When I started this website, it was difficult to decide what perspective I wanted to write from. I knew I wanted to write as a creative outlet and I knew I wanted to force myself to continue exploring conscious concepts as a part of my own journey. But who did I want to write as? Did I want to be an impersonal thought process – a voice nestled in concepts that appeared out of nowhere and only used logic and reason to come to new conclusions? Or did I want to be me, the actual human being writing these words, the person who has to lay down at night and live with the voice inside my own head.
I couldn’t talk about existential dread without being the latter. Existential dread has run my life far before I even knew what I was experiencing. Growing up in a conservative Christian home, I grew up telling myself that I would be a missionary. My devotion to God was passionate, mature and seemingly never ending. Yet even with unwavering faith, I had a fear that poisoned my heart. Most nights, as young as age 7, after I thanked the Lord for everything I had and asked him to help my friends and family, I had only one thing I begged for: please, Lord, don’t send me to Hell. I would let hot tears run down my face as I begged for his mercy and grace. Here I was, living in so many ways the best life I knew how from my little understanding of the world, and the thought of eternal punishment began to take over my life. Some nights I would just stare at the ceiling and let the thoughts of Hell absorb my being until I got nauseated.
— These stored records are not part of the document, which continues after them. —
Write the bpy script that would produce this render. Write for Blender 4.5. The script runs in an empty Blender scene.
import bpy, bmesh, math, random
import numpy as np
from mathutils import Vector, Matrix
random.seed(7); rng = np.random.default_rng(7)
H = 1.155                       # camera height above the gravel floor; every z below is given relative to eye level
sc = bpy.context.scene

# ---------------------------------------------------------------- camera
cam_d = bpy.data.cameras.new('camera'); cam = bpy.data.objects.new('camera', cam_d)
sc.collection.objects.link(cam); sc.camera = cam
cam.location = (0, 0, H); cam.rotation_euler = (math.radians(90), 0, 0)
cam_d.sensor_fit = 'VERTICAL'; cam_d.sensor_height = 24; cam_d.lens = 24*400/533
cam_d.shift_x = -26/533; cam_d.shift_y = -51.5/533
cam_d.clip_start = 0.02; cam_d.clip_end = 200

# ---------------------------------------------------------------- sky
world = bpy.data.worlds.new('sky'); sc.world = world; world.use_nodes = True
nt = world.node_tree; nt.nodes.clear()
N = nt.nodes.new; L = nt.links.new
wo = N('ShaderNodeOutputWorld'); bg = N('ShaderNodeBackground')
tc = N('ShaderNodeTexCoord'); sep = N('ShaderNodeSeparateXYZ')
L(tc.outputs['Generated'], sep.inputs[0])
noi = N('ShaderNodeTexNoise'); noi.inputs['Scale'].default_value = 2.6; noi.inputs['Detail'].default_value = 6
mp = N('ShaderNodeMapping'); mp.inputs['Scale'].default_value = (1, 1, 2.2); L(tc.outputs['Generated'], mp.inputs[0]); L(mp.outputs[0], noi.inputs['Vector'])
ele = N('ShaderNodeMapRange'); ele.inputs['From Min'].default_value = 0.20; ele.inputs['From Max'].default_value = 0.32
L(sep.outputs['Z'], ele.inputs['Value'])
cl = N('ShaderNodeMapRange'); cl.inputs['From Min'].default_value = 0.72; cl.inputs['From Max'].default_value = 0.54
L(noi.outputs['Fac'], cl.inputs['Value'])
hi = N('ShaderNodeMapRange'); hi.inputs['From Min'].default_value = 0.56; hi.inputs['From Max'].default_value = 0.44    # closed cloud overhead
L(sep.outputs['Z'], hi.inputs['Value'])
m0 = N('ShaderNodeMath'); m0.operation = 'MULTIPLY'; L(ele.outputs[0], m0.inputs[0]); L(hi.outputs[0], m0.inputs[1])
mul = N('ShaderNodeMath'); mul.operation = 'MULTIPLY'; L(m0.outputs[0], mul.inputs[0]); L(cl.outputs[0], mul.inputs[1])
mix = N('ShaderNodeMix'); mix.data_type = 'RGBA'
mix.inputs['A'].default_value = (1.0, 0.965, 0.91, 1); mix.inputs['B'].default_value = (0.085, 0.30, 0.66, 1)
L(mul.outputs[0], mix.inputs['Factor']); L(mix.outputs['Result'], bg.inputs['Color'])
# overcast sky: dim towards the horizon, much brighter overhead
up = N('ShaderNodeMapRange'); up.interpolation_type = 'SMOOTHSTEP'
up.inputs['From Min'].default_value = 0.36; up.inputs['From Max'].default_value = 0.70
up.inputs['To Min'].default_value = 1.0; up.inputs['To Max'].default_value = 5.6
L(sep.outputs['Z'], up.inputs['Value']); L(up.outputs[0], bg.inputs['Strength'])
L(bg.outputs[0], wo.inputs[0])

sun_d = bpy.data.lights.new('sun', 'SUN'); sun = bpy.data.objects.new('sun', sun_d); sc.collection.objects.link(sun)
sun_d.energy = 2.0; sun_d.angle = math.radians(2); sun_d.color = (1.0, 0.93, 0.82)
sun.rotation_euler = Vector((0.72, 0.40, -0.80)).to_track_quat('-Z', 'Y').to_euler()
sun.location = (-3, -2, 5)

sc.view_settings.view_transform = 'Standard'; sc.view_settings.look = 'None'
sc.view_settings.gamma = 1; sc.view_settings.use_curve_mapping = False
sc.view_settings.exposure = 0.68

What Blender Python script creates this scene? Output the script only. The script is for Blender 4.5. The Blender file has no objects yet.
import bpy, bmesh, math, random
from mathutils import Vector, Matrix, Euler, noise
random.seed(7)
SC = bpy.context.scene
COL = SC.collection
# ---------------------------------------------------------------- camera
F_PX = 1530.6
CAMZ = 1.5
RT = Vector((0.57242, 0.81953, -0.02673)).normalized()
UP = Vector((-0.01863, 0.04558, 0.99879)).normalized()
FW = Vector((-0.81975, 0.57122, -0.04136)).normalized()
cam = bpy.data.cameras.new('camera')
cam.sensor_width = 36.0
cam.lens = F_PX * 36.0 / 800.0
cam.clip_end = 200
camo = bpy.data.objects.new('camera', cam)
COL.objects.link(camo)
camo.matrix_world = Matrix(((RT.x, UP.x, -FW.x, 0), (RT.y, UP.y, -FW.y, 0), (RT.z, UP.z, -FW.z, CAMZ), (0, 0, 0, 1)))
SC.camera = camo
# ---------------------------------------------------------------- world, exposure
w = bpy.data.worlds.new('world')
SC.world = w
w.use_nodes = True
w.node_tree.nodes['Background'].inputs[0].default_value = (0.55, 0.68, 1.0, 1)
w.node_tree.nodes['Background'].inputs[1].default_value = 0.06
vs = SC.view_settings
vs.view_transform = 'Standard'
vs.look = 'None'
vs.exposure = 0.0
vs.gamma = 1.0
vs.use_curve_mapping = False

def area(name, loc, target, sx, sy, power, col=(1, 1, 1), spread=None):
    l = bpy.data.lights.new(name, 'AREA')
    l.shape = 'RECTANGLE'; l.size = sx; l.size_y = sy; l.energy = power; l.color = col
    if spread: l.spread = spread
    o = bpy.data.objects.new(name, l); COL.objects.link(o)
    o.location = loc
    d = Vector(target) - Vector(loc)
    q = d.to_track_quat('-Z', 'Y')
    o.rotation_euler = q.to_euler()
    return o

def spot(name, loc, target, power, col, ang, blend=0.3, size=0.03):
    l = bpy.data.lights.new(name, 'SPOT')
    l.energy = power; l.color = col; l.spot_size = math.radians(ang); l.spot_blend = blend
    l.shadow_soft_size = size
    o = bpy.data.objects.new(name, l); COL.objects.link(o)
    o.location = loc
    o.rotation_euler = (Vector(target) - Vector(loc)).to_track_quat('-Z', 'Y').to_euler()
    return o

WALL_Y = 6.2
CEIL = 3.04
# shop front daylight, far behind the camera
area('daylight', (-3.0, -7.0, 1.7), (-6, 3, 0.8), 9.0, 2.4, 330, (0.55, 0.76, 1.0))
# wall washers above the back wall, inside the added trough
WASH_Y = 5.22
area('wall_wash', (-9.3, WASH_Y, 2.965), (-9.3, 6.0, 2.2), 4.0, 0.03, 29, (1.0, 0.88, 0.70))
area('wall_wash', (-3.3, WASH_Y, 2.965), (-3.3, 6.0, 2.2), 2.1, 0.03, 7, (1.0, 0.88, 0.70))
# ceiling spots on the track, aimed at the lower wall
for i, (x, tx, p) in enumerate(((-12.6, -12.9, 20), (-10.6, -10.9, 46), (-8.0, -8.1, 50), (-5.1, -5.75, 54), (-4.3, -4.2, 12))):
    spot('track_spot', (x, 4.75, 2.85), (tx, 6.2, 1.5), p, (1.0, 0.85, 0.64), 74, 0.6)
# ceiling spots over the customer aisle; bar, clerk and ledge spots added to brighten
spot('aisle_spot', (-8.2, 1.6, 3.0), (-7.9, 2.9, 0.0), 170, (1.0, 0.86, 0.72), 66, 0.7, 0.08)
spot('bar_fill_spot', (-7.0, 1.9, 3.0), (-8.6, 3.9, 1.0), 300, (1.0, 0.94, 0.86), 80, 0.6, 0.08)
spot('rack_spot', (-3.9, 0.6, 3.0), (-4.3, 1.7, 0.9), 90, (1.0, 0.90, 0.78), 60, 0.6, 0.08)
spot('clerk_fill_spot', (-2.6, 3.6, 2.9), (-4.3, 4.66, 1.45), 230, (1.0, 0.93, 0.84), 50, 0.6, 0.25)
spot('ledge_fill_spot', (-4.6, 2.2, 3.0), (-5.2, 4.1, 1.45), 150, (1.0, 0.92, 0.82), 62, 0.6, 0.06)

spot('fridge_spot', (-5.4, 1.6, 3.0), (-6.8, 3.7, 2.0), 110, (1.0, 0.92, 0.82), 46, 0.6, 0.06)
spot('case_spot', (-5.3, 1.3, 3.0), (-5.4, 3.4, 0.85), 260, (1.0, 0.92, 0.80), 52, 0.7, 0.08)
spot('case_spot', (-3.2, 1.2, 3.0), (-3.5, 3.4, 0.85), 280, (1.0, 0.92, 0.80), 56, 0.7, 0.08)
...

I could never fathom any concept being more truly terrifying to my soul than Hell. What could ever be worse? I remember talking to a friend years later and telling her how simple it must be to think about death as an atheist. An eternal rest? Psh, easy peasy.
Then I grew up, I began to question what gave this one book put together by other mere humans divine meaning. The things my church told me and the things I observed no longer matched. Before I knew it, my faith was gone. I tried to grasp onto it, but it slipped through my fingers faster than I knew how to handle. The pain was agonizing. The biggest change this made was the only truly permanent one – death. Death had an entirely new meaning. And the moment I realized that ‘nothingness’ would be my eventual ending, it took over.
At first I didn’t realize what was happening. Thoughts of death seeped into my days even when I was happy, with friends, at the movie theater, driving, sober, drunk, it didn’t matter. I could be in the middle of a stimulating conversation and I would recognize the pit at the bottom of my stomach, “You will stop existing. Everything that you’ve known, everything that comes after you, it will be gone.”
Once it became clear that these intrusive thoughts were here to stay, I first tried to battle them head on. I bought books, I wrote my thoughts down, I tried to talk with friends, I tried to out reason my fear by recognizing how absurd it is to obsess over the one thing that in no way, shape or form I can stop. But that was the part of it all that always drew me back in. I could do nothing. I was utterly and completely helpless. It doesn’t matter what I create, who I connect with, what I discover, I will end. I am only an observer of a cold universe that has no interest in keeping me around.